Are You Paying Too Much Interest on Credit Cards?

As a nation, Americans love the convenience and flexibility of paying by plastic, but what we do not love are the interest fees on credit card debt!

There are faster and smarter ways to repay these particular debts, including budgeting more effectively, comparing card rates and taking advantage of 0%  balance transfers at Moneysupermarket.

The US census bureau reported in 2010 that an average card holder has credit card debts of over $5,000 dollars and American Consumer Credit Counseling suggest that the average interest rate is 18.9%.

When you are trying to save money for a large long-term purchase, such as a house or your education, paying off interest on your credit cards can hinder your efforts.

You can create a healthier financial situation by just putting a little time and effort into doing some math – or letting the spreadsheet do it for you – and making a plan of action.

Firstly, make a list of credit cards and how much is owed on each, plus the interest rate.

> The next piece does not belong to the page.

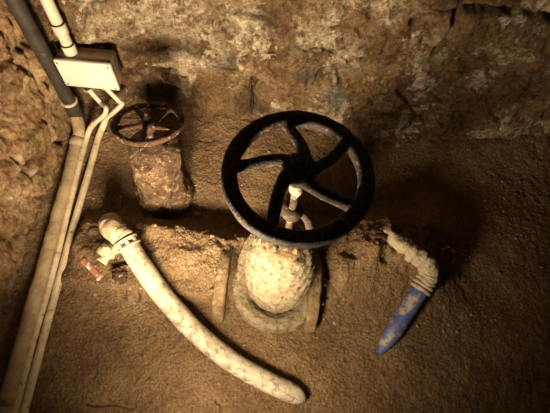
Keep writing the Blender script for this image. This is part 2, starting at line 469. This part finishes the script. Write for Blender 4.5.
for k in range(4):
    a = PI/4+k*PI/2; bm = bmesh.new(); cx, cy = VX+.062*math.cos(a), VY+.062*math.sin(a)
    lathe(bm, [(.012, .705), (.013, .728), (.009, .731), (.007, .731), (.007, .75)], 6, None, 0, 1, 1, 0, cx, cy)
    obj('bolt', bm, FLANGE, vt, smooth=False)
for s in (-1, 1):     # the two arms of the yoke
    bm = bmesh.new()
    pts = catmull([(VX+s*.088, VY, .66), (VX+s*.088, VY, .76), (VX+s*.078, VY, .88), (VX+s*.045, VY, .96), (VX, VY, .985)], 8)
    tube(bm, pts, .017, 12, True, .003, 30, up=(0, 1, 0), flat=.7)
    obj('yoke_arm', bm, DUSTY, vt)
bm = bmesh.new(); lathe(bm, [(.03, .955), (.038, .97), (.038, 1.0), (.028, 1.015)], 24, None, .002, 30, 1, 0, VX, VY)
obj('yoke_bush', bm, DUSTY, vt)
bm = bmesh.new(); lathe(bm, [(.045, .71), (.045, .76), (.036, .77), (.034, .79), (.018, .80)], 24, None, .003, 30, 1, 0, VX, VY)
obj('gland', bm, DUSTY, vt)
bm = bmesh.new(); lathe(bm, [(.014, .68), (.014, 1.23)], 20, None, .0015, 60, 20, 0, VX, VY)
obj('stem', bm, DUSTY, vt)
bm = bmesh.new(); lathe(bm, [(.010, 1.115), (.018, 1.12), (.024, 1.135), (.024, 1.155), (.017, 1.170), (.014, 1.20)], 20, None, .002, 40, 2, 0, VX, VY)
tag(obj('stem_collar', bm, PALEM, vt), 'pale round collar under the hub')
# side flanges of the buried main
for px, name in ((222, 0), (314, 1)):
    c = P(px, 285, .12); bm = bmesh.new()
    MM = Matrix.Translation((c.x, .72, -.01)) @ Matrix.Rotation(PI/2, 4, 'Y')
    lathe(bm, [(.06, -.032), (.225, -.031), (.235, -.024), (.235, .024), (.225, .031), (.06, .032)], 72, MM, .008, 22, 5, name*3)
    obj('side_flange', bm, FLANGE, vt)
    for k in range(3):
        a = PI/2+(k-1)*.55; p = Vector((c.x, .72-.18*math.cos(a), -.01+.18*math.sin(a))); s = -1 if name == 0 else 1
        bm = bmesh.new(); lathe(bm, [(.014, .032), (.014, .046), (.008, .048), (.008, .056)], 6, Matrix.Translation(p) @ Matrix.Rotation(s*PI/2, 4, 'Y'), .001)
        obj('flange_bolt', bm, FLANGE, vt, smooth=False)
for s, x0 in ((-1, P(222, 285, .1).x), (1, P(317, 285, .1).x)):   # pipe stubs joining body and flanges
    bm = bmesh.new(); tube(bm, [Vector((VX, .73, .0)).lerp(Vector((x0+s*.12, .75, -.02)), i/12) for i in range(13)], .13, 32, True, .012, 10)
    obj('pipe_stub', bm, FLANGE, vt)

# ---------------------------------------------------------------- small gate valve
st = thing('gate_valve', 'small rusty gate valve with tilted five-spoke handwheel, behind the left mound near the wall', 'valve', (SX, SY, 0))
rot = Matrix.Rotation(math.radians(-15), 3, 'X') @ Matrix.Rotation(math.radians(-4), 3, 'Y')
tp = P(148, 123, .66)
handwheel(st, tp, .163, .0165, .014, .036, 5, 130, 14, -.012, RUST, .0125, rot, .004, 6)
bm = bmesh.new()
n = 26; rings = []
for i in range(n+1):
    s = i/n; z = -.02+s*.50; c = Vector((SX, SY, 0)).lerp(Vector((tp.x, tp.y, 0)), sm(.2, 1, s)*.55)
    r = .158-.012*sm(.05, .25, s)-.012*sm(.3, .8, s)+.012*sm(.80, .86, s)
    if i == n: r = .05
    ring = []
    for k in range(56):
        a = 2*PI*k/56; p = Vector((c.x+r*math.cos(a), c.y+r*math.sin(a), z)); p += Vector((math.cos(a), math.sin(a), .3))*.022*fbm(p, 11, 4, 12)
        ring.append(bm.verts.new(p))
    rings.append(ring)
for A, B in zip(rings, rings[1:]):
    for k in range(56): bm.faces.new((A[k], A[(k+1) % 56], B[(k+1) % 56], B[k]))
bm.faces.new(rings[0][::-1]); bm.faces.new(rings[-1])
obj('valve_body', bm, RUSTBODY, st)
bm = bmesh.new(); lathe(bm, [(.15, -.05), (.178, .01), (.176, .05), (.15, .075), (.12, .08)], 56, None, .02, 11, 3, 7, SX, SY)
obj('base_flange', bm, RUSTBODY, st)
top = Vector((SX, SY, .46)).lerp(Vector((tp.x, tp.y, .46)), .55)
bm = bmesh.new(); tube(bm, [top, top.lerp(tp, .5), tp], .016, 14, True, .003, 40); obj('stem', bm, RUST, st)
bm = bmesh.new(); MM = along(top, tp); lathe(bm, [(.07, .0), (.072, .03), (.05, .04), (.045, .07), (.02, .075)], 24, MM, .006, 20, 2)
obj('gland', bm, RUST, st)

# ---------------------------------------------------------------- corner pipes, box, conduits
b0 = P(80, 121, .08); top = Vector((b0.x, b0.y, 1.95))
t = thing('drain_pipe', 'dark grey upright pipe in the corner, left of the junction box', 'pipe', (b0.x, b0.y, .1))
bm = bmesh.new(); tube(bm, [Vector((b0.x, b0.y, .22)).lerp(top, i/30) for i in range(31)], .041, 32, True, .0015, 12); obj('pipe', bm, GREYP, t)
bm = bmesh.new(); lathe(bm, [(.038, .10), (.046, .12), (.048, .20), (.048, .25), (.046, .262), (.041, .266)], 36, None, .002, 20, 1, 0, b0.x, b0.y); obj('socket', bm, GREYP, t)
bm = bmesh.new(); lathe(bm, [(.0475, .262), (.051, .264), (.051, .275), (.0475, .277), (.041, .278)], 36, None, 0, 1, 1, 0, b0.x, b0.y); obj('sealing_ring', bm, PVCD, t)

# pipe lying along the foot of the left wall
t = thing('floor_pipe', 'thick mud-stained pipe along the foot of the left wall', 'pipe', P(50, 260, .05))
Q = [Vector((b0.x+.002, b0.y-.005, .16)), P(79, 131, .09), P(76, 146, .05), P(68, 180, .05), P(57, 220, .05), P(42, 275, .05), P(27, 330, .05), P(11, 390, .05), P(-1, 432, .05)]
bm = bmesh.new(); pp = catmull(Q, 10); tube(bm, pp, lambda s: .036+.007*s, 28, True, .004, 10); obj('pipe', bm, DUSTP, t)
for px, py in ((77, 142), (9, 398)):
    a = P(px, py, .05); i = min(range(len(pp)), key=lambda i: (pp[i]-a).length); d = (pp[i+1]-pp[i-1]).normalized()
    bm = bmesh.new(); MM = along(pp[i], pp[i]+d); lathe(bm, [(.034, -.03), (.043, -.028), (.045, 0), (.043, .028), (.034, .03)], 32, MM, .002, 20); obj('coupling', bm, DUSTP, t)

# junction box
yb = 1.66
def at_y(px, py, y):
    d = FW + RT*((px-275)/F) - UP*((py-206.5)/F); return Vector((0, 0, H))+d*(y/d.y)
tl, tr, br, bl = at_y(53, 62, yb), at_y(109, 60, yb), at_y(120, 86, yb), at_y(70, 88, yb)
x0 = (tl.x+bl.x)/2; x1 = (tr.x+br.x)/2; z1 = (tl.z+tr.z)/2; z0 = (bl.z+br.z)/2
print('box', x0, x1, z0, z1)
yaw = math.atan2(SD.y, SD.x)
cb = Vector(((x0+x1)/2, yb, (z0+z1)/2)); x1 -= .012; W = x1-x0; Hh = z1-z0; D = .10
MB = Matrix.Translation(cb) @ Matrix.Rotation(yaw*.4, 4, 'Z')
t = thing('junction_box', 'white-lidded electrical junction box on the back wall beside the grey pipe', 'junction box', cb)
bm = bmesh.new(); box(bm, (0, D/2+.012, 0), (W-.008, D, Hh-.008), MB, .006); obj('enclosure', bm, BOXM, t)
bm = bmesh.new(); box(bm, (0, 0, 0), (W, .026, Hh), MB, .007); lid = obj('lid', bm, LIDM, t)
for sx in (-1, 1):
    for sz in (-1, 1):
        bm = bmesh.new(); lathe(bm, [(.006, 0), (.006, .003), (.003, .0045)], 12, MB @ Matrix.Translation((sx*(W/2-.018), -.0125, sz*(Hh/2-.018))) @ Matrix.Rotation(PI/2, 4, 'X')); obj('screw', bm, BOXM, lid)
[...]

This is known as the APR, which stands for the annual percentage rate that you pay.

Check balance transfers at Moneysupermarket for suitable cards, prioritizing those that offer 0% transfers and 0% or low APR for the longest time period. The longer the time period, the better!

Calculate whether you can amalgamate all your credit card debt and put it onto this one card. If the credit limit is not high enough, consider applying for two cards.

Remember, however, that your new credit cards are for the purposes of paying off debt more effectively, not for you to be able to treat yourself to luxury items, however much you may be tempted.

Late fees can be costly on credit card repayments, so consolidating your debts onto one card should help you stay on top of your monthly repayment date.

Missing even one monthly repayment can affect your FICO score, which is your credit rating score. Miss more than one repayment and your score will begin to tumble further.

This means that you will lose some of your purchasing power. Creditors will see you as unreliable and you will be penalized by higher rates of APR as standard.

It is far better for you to use the beneficial rates to begin carving away at your debts. Experts suggest paying the minimum repayments on all cards except for one.

Pay off one card at a time, beginning with the card with the highest APR. Pay as much as you can each month off the balance, even if it means sacrificing treats or working overtime.

When you have paid off the first card, you will then have more money to plough into the next one. As your debts decrease, you will have more money to clear each balance.

Then you will find yourself debt free and able to put more into your savings account. The process may not be quick or sometimes that easy, but it will be well worth it.